What about adding blowfish passwords which is a major improvement in security.

Most people think that their server is save because they have done everything
so nobody can break into their system from the outside.

However anyone who has access to the server could get the /etc/shadow
file (eg. reboot with Live-CD, get access to changed harddisk - replace
hotswap harddisk of raid1, etc.)

Its a matter of seconds to break md5 hashed passwords (eg. database
attack which works due to md5's small salt) or a brute force attack can
be done in hours/days due to its fast implementation.

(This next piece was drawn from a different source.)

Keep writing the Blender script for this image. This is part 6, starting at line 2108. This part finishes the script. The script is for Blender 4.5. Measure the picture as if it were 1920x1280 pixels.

Blowfish on the other hand can be made arbitrarily slow by defining a single
parameter - and hence can be adjusted to current hardware speed.
Due to the large salt, blowfish cannot be used with database attacks.

Installation is simple, allthough the hint has problems with OpenSSH:
- Ch.5 does not need blowfish passwords
Ch.6:
- suppress installation of libcrypt in glibc
- install libxcrypt as in hint after GCC, before coreutils (which depends on libcrypt) - instead of linking /usr/include/crypt.h to xcrypt.h, copy xcrypt.h and patch it so that all the x*(...) functions are replaced by their names as in the glibc's
crypt.h (remove all the #define)

If you don't do the last step, OpenSSH will segfault when trying to login.
OpenSSH has a function xcrypt() which calls crypt() which is defined in
xcrypt.h and hence in crypt.h as a #define to xcrypt() which
causes OpenSSH to call xcrypt() in an infinte loop until the stack overflows.
A few other packages also have problems compiling without the patch.

If you would like, I could supply the text/patch.